Art by: Enrico Marini | Written by: Jean Dufaux

The fourth installment of RAPTORS has way more action than either of the previous volumes. It begins with a police raid in which a gaggle of cops are killed by Camilla, while elsewhere, her brother Drago murders a senator who was depicted in the prior book as a key member of the vampire shadow council.

At the same time, a mysterious priest is, for unknown reasons, trying to track down our protagonist, Detective Lenore. Instead he finds a massive community of runaway children living beneath the city. The children reveal to the priest that they've fled their families for fear of being "turned" to vampires by their parents. Interestingly, in the prior book Lenore observed that there weren't as many children in the city as there used to be. If that many kids have run away that it's a noticeable epidemic, does that mean that the majority of the adults in the city are undead at this point?? The story doesn't get into this, but it seems likely.

However the Earth still has a decent-sized human population, as our next scene is a meeting of the vampire council in which it's decided that humanity will be rounded up and herded into zoos rather than continuing to enjoy freedom (and ignorance of the vampires' existence, apparently).
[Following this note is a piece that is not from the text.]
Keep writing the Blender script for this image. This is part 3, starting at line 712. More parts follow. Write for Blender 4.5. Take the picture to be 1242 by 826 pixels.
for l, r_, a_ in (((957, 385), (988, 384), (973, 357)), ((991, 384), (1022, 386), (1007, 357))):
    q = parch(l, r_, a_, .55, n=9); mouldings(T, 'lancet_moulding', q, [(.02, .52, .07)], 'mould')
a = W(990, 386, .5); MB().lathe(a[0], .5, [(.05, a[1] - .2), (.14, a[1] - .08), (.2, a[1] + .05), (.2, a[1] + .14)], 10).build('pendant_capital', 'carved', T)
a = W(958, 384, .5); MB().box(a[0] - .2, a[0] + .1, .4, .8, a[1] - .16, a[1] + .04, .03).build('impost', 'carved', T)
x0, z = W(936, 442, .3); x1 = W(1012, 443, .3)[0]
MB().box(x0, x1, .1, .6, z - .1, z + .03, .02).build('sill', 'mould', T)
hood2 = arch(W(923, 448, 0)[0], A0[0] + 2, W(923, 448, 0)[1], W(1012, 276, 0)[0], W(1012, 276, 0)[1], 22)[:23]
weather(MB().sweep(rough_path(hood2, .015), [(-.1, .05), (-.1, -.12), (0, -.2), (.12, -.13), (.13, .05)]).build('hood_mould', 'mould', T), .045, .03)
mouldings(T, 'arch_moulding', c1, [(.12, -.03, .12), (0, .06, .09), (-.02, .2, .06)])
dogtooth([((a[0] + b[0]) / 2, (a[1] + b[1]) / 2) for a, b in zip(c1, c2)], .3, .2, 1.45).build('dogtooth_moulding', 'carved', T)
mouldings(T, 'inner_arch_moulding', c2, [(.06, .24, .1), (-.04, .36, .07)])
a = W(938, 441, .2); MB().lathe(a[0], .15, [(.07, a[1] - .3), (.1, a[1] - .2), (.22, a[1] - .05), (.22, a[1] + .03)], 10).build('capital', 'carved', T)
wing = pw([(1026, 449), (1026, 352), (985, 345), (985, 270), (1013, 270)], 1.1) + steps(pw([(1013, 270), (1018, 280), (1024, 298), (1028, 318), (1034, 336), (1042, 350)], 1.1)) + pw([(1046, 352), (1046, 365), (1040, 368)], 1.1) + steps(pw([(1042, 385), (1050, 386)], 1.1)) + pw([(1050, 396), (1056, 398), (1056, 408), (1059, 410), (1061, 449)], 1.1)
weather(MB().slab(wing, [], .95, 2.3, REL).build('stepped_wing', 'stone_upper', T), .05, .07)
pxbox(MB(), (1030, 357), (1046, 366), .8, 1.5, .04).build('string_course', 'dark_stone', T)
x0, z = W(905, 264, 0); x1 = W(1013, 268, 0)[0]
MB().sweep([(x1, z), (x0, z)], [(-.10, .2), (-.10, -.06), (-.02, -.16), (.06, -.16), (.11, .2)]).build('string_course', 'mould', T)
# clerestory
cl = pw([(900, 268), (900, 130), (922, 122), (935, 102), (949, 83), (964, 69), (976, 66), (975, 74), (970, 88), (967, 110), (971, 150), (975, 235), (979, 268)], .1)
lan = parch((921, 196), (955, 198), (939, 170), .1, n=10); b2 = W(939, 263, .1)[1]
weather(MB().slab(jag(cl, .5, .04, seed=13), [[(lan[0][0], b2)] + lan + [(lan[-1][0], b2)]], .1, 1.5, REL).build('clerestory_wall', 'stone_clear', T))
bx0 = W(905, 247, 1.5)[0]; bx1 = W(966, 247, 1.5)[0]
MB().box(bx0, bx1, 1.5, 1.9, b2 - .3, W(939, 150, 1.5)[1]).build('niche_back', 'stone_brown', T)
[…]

It's at this point that we finally catch up with Lenore, living in solitary confinement since she was captured by the police at the second book's conclusion. She's stripped in her cell and nearly raped, but her partner, Spiaggi, comes to her rescue along with the priest.

Spiaggi and the priest get Lenore to a safehouse, but she soon escapes and locates Drago and Camilla. The twins take her home with them for a threesome -- but Lenore is followed by Aznar Akeba, the young man who was recruited last volume by the vampire council and sent to kill the twins. After locating their home, Aznar leaves the trio and has sex with his college girlfriend, who he kills mid-coitus before departing to carry out his mission. The action picks up again as Aznar battles Drago and Camilla. But when Drago catches sight of Aznar's magical sword, he interrupts the fight to launch into a flashback to his younger days, when he and Camilla traveled the world separately. This blood-drenched anecdote -- and the entire volume itself -- ends with the revelation that Aznar is Drago's son.

So that explains why the young man doesn't have the cyst behind his ear which characterizes the vampires of this world. We also see in this book that Lenore's previous dalliance with the twins has left her changed. For one thing, she possesses a degree of superhuman strength, bending a prison bar in her hand. For another, she's somehow attuned to the pair, finding them easily after she ditches Spiaggi.

With Aznar's past now filled in, the priest becomes our new mystery character as of this installment. We know nothing about him; not even his name (heck, not even whether he's actually a priest -- at one point someone declares him an imposter!), but he seems to be a good guy, interested in Lenore and helping Spiaggi track her down. He also saves a group of children from being captured by the city's corrupt cops, executing one of the officers with a bullet to the head as he makes his escape.

I kind of like this style of "escalating mystery characters" employed by Dufaux and Marini. Book one, in addition to setting up the mystery of the vampire council, gave us Drago and Camilla, unnamed and on a killing spree for reasons unrevealed. The second book told us who they were and what they were up to, then gave us Aznar as the new mystery. He was a vampire, but not like most of the others, and we didn't know where he'd come from. Now, book three clears up Aznar's past and sets up the priest -- who will presumably (hopefully!) be explained in the fourth and final installment.

When you're releasing roughly one book per yer, this seems a reasonable way to go with mysteries. Don't drag them out forever, but as you resolve them, toss out new ones to keep readers coming back. I don't think this would work as well in a monthly comic book, but for a publication schedule such as RAPTORS followed in the late nineties, it's just fine.